■ **EXERCISE GOAL**: Scan the material for the word "objects", and copy each line where it shows up.

■ **DATA**:

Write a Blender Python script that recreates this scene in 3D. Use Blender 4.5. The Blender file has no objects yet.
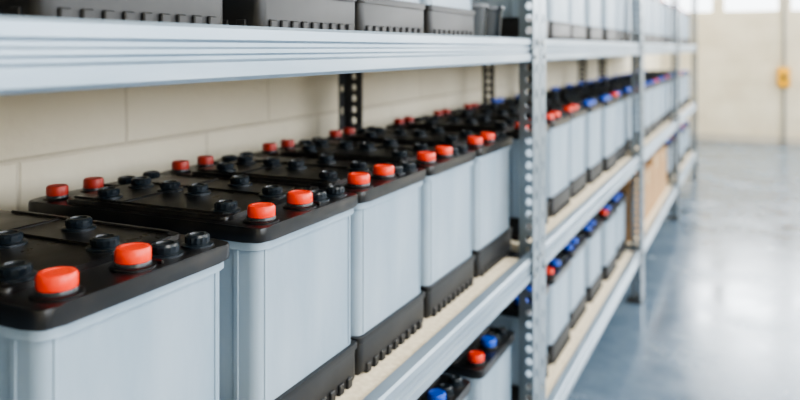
import bpy, bmesh, math, random
from mathutils import Vector, Matrix
random.seed(4)
H=0.99            # camera height
TH=math.atan(355/760)

# ---------------- materials ----------------
def mat(name, col, rough=.5, metal=0., noise=None, bump=0., nscale=20., spec=None, stretch=None, rvar=0., pos=(.35,.7)):
    m=bpy.data.materials.new(name); m.use_nodes=True
    nt=m.node_tree; b=nt.nodes['Principled BSDF']
    b.inputs['Base Color'].default_value=(*col,1); b.inputs['Roughness'].default_value=rough
    b.inputs['Metallic'].default_value=metal
    if spec is not None: b.inputs['Specular IOR Level'].default_value=spec
    if noise or bump or rvar:
        tc=nt.nodes.new('ShaderNodeTexCoord'); mp=nt.nodes.new('ShaderNodeMapping')
        if stretch: mp.inputs['Scale'].default_value=stretch
        n=nt.nodes.new('ShaderNodeTexNoise'); n.inputs['Scale'].default_value=nscale; n.inputs['Detail'].default_value=6
        nt.links.new(tc.outputs['Object'],mp.inputs[0]); nt.links.new(mp.outputs[0],n.inputs['Vector'])
        if noise:
            r=nt.nodes.new('ShaderNodeValToRGB'); r.color_ramp.elements[0].position=pos[0]; r.color_ramp.elements[1].position=pos[1]
            r.color_ramp.elements[0].color=(*col,1); r.color_ramp.elements[1].color=(*noise,1)
            nt.links.new(n.outputs['Fac'],r.inputs[0]); nt.links.new(r.outputs[0],b.inputs['Base Color'])
        if rvar:
            mr=nt.nodes.new('ShaderNodeMapRange'); mr.inputs[3].default_value=rough-rvar; mr.inputs[4].default_value=rough+rvar
            nt.links.new(n.outputs['Fac'],mr.inputs[0]); nt.links.new(mr.outputs[0],b.inputs['Roughness'])
        if bump:
            bp=nt.nodes.new('ShaderNodeBump'); bp.inputs['Strength'].default_value=bump; bp.inputs['Distance'].default_value=.002
            nt.links.new(n.outputs['Fac'],bp.inputs['Height']); nt.links.new(bp.outputs[0],b.inputs['Normal'])
    return m
M_body=mat('battery_case_grey',(.235,.315,.395),.48,noise=(.335,.41,.485),nscale=16,bump=.12,stretch=(1,1,.3))
M_black=mat('battery_black_plastic',(.004,.0045,.006),.33,noise=(.026,.021,.018),nscale=18,bump=.14,rvar=.16,pos=(.48,.8))
M_base=mat('battery_base_black',(.005,.006,.008),.5,noise=(.010,.011,.013),nscale=30)
M_cap=mat('vent_cap_black',(.008,.014,.021),.28)
M_red=mat('terminal_cap_red',(.82,.036,.010),.34,noise=(.93,.07,.016),nscale=30)
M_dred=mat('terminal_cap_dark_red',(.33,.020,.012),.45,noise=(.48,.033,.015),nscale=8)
M_blue=mat('terminal_cap_blue',(.010,.08,.56),.35)
M_galv=mat('galvanised_steel',(.27,.345,.42),.38,metal=.6,noise=(.37,.44,.51),nscale=25,bump=.08,stretch=(1,.15,1),rvar=.08)
M_post=mat('rack_post_steel',(.19,.24,.285),.42,metal=.55,noise=(.28,.33,.375),nscale=30,stretch=(1,1,.3))
M_dark=mat('dark_painted_steel',(.025,.027,.03),.5,noise=(.045,.045,.05),nscale=20)
M_wood=mat('chipboard',(.62,.53,.385),.7,noise=(.78,.69,.53),nscale=120,bump=.2)
M_card=mat('cardboard',(.40,.235,.11),.85,noise=(.46,.28,.14),nscale=12)
M_tape=mat('packing_tape',(.5,.38,.2),.3)
M_yel=mat('yellow_plastic',(.85,.42,.01),.45)
M_ceil=mat('ceiling_paint',(.75,.74,.71),.8,noise=(.8,.79,.76),nscale=3)
M_frame=mat('window_frame_white',(.8,.8,.78),.5,noise=(.75,.75,.73),nscale=8)
M_trim=mat('skirting_beige',(.55,.5,.42),.6,noise=(.5,.45,.38),nscale=8)
M_bolt=mat('bolt_steel',(.4,.42,.44),.35,metal=1.)
M_cond=mat('conduit_grey',(.22,.22,.21),.5)

def wall_mat(name, horiz):
    m=bpy.data.materials.new(name); m.use_nodes=True; nt=m.node_tree; b=nt.nodes['Principled BSDF']
    tc=nt.nodes.new('ShaderNodeTexCoord'); sp=nt.nodes.new('ShaderNodeSeparateXYZ'); cb=nt.nodes.new('ShaderNodeCombineXYZ')
    nt.links.new(tc.outputs['Object'],sp.inputs[0]); nt.links.new(sp.outputs[horiz],cb.inputs[0])
    nt.links.new(sp.outputs[2],cb.inputs[1])
    mp=nt.nodes.new('ShaderNodeMapping'); mp.inputs['Location'].default_value=(.065,-.033,0)
    nt.links.new(cb.outputs[0],mp.inputs[0])
    br=nt.nodes.new('ShaderNodeTexBrick'); br.inputs['Scale'].default_value=1
    br.inputs['Brick Width'].default_value=.40; br.inputs['Row Height'].default_value=.2
    br.inputs['Mortar Size'].default_value=.005; br.inputs['Mortar Smooth'].default_value=.9
    br.inputs['Color1'].default_value=(.82,.745,.59,1); br.inputs['Color2'].default_value=(.78,.705,.555,1)
    br.inputs['Mortar'].default_value=(.68,.61,.475,1)
    nt.links.new(mp.outputs[0],br.inputs['Vector'])
    n=nt.nodes.new('ShaderNodeTexNoise'); n.inputs['Scale'].default_value=60; n.inputs['Detail'].default_value=8
    nt.links.new(tc.outputs['Object'],n.inputs['Vector'])
    n2=nt.nodes.new('ShaderNodeTexNoise'); n2.inputs['Scale'].default_value=3.5; n2.inputs['Detail'].default_value=7
    nt.links.new(tc.outputs['Object'],n2.inputs['Vector'])
    r=nt.nodes.new('ShaderNodeValToRGB'); r.color_ramp.elements[0].position=.3; r.color_ramp.elements[1].position=.65
    r.color_ramp.elements[0].color=(.86,.84,.80,1); r.color_ramp.elements[1].color=(1,1,1,1)
    nt.links.new(n2.outputs['Fac'],r.inputs[0])
    mx=nt.nodes.new('ShaderNodeMixRGB'); mx.blend_type='MULTIPLY'; mx.inputs[0].default_value=1
    nt.links.new(br.outputs['Color'],mx.inputs[1]); nt.links.new(r.outputs[0],mx.inputs[2])
    nt.links.new(mx.outputs[0],b.inputs['Base Color']); b.inputs['Roughness'].default_value=.7
    ma=nt.nodes.new('ShaderNodeMath'); ma.operation='MULTIPLY_ADD'; ma.inputs[1].default_value=-1.0
    nm=nt.nodes.new('ShaderNodeMath'); nm.operation='MULTIPLY'; nm.inputs[1].default_value=.35
    nt.links.new(n.outputs['Fac'],nm.inputs[0]); nt.links.new(br.outputs['Fac'],ma.inputs[0]); nt.links.new(nm.outputs[0],ma.inputs[2])
    bp=nt.nodes.new('ShaderNodeBump'); bp.inputs['Strength'].default_value=.6; bp.inputs['Distance'].default_value=.006
    nt.links.new(ma.outputs[0],bp.inputs['Height']); nt.links.new(bp.outputs[0],b.inputs['Normal'])
    return m
M_wl=wall_mat('block_wall_paint',1); M_wf=wall_mat('block_wall_paint_far',0)
def floor_mat():
    m=bpy.data.materials.new('polished_concrete'); m.use_nodes=True; nt=m.node_tree; b=nt.nodes['Principled BSDF']
    tc=nt.nodes.new('ShaderNodeTexCoord')
    n=nt.nodes.new('ShaderNodeTexNoise'); n.inputs['Scale'].default_value=2.6; n.inputs['Detail'].default_value=8; n.inputs['Roughness'].default_value=.7
    nt.links.new(tc.outputs['Object'],n.inputs['Vector'])
    r=nt.nodes.new('ShaderNodeValToRGB'); r.color_ramp.elements[0].position=.32; r.color_ramp.elements[1].position=.68
    r.color_ramp.elements[0].color=(.075,.118,.175,1); r.color_ramp.elements[1].color=(.165,.225,.30,1)
    nt.links.new(n.outputs['Fac'],r.inputs[0]); nt.links.new(r.outputs[0],b.inputs['Base Color'])
    mr=nt.nodes.new('ShaderNodeMapRange'); mr.inputs[1].default_value=.3; mr.inputs[2].default_value=.7; mr.inputs[3].default_value=.11; mr.inputs[4].default_value=.32
    nt.links.new(n.outputs['Fac'],mr.inputs[0]); nt.links.new(mr.outputs[0],b.inputs['Roughness'])
    b.inputs['Specular IOR Level'].default_value=.75
    b.inputs['Specular Tint'].default_value=(.86,.93,1,1)
    return m
M_floor=floor_mat()

# ---------------- mesh helpers ----------------
def abox(bm,x0,x1,y0,y1,z0,z1,mi=0,bev=0,seg=2,vert=0,vseg=3):
    r=bmesh.ops.create_cube(bm,size=1)
    vs=r['verts']
    for v in vs:
        v.co=Vector(((x0+x1)/2+v.co.x*(x1-x0),(y0+y1)/2+v.co.y*(y1-y0),(z0+z1)/2+v.co.z*(z1-z0)))
    fs=set(f for v in vs for f in v.link_faces)
    for f in fs: f.material_index=mi
    es=set(e for v in vs for e in v.link_edges)
    if vert:
        ve=[e for e in es if abs((e.verts[0].co-e.verts[1].co).z)>1e-6 and abs((e.verts[0].co-e.verts[1].co).x)<1e-6 and abs((e.verts[0].co-e.verts[1].co).y)<1e-6]
        rr=bmesh.ops.bevel(bm,geom=ve,offset=vert,segments=vseg,affect='EDGES',profile=.5)
        for f in rr['faces']: f.material_index=mi
        if bev:
            allf=set(fs)|set(rr['faces']); allf=[f for f in allf if f.is_valid]
            ee=set(e for f in allf for e in f.edges)
            bm.normal_update()
            ee=[e for e in ee if abs(e.verts[0].co.z-e.verts[1].co.z)<1e-7 and any(abs(f.normal.z)>.9 for f in e.link_faces) and any(abs(f.normal.z)<.1 for f in e.link_faces)]
            rr=bmesh.ops.bevel(bm,geom=ee,offset=bev,segments=seg,affect='EDGES',profile=.5)
            for f in rr['faces']: f.material_index=mi
    elif bev:
        rr=bmesh.ops.bevel(bm,geom=list(es),offset=bev,segments=seg,affect='EDGES',profile=.5)
        for f in rr['faces']: f.material_index=mi
def lathe(bm,cx,cy,prof,n=24,mi=0,kn=0.,knr=()):
    rings=[]
    for i,(r,z) in enumerate(prof):
        ring=[]
        for k in range(n):
            rr=r-(kn if (i in knr and k%2) else 0)
            a=2*math.pi*k/n
            ring.append(bm.verts.new((cx+rr*math.cos(a),cy+rr*math.sin(a),z)))
        rings.append(ring)
    for i in range(len(rings)-1):
        for k in range(n):
            f=bm.faces.new((rings[i][k],rings[i][(k+1)%n],rings[i+1][(k+1)%n],rings[i+1][k])); f.material_index=mi
    f=bm.faces.new(rings[-1]); f.material_index=mi
def tomesh(bm,name,mats):
    bmesh.ops.recalc_face_normals(bm,faces=bm.faces)
    me=bpy.data.meshes.new(name); bm.to_mesh(me); bm.free()
    for m in mats: me.materials.append(m)
    for p in me.polygons: p.use_smooth=True
    try: me.set_sharp_from_angle(angle=math.radians(35))
    except Exception: pass
    return me
def addobj(name,me,loc=(0,0,0),parent=None,rz=0):
    o=bpy.data.objects.new(name,me); bpy.context.scene.collection.objects.link(o)
    o.location=loc; o.rotation_euler=(0,0,rz)
    if parent: o.parent=parent
    return o
def boxobj(name,x0,x1,y0,y1,z0,z1,m,bev=0,parent=None):
    bm=bmesh.new()
    abox(bm,x0,x1,y0,y1,z0,z1,0,bev)
    return addobj(name,tomesh(bm,name,[m]),parent=parent)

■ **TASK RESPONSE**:
Write a Blender Python script that recreates this scene in 3D. Use Blender 4.5. The Blender file has no objects yet.
    o=bpy.data.objects.new(name,me); bpy.context.scene.collection.objects.link(o)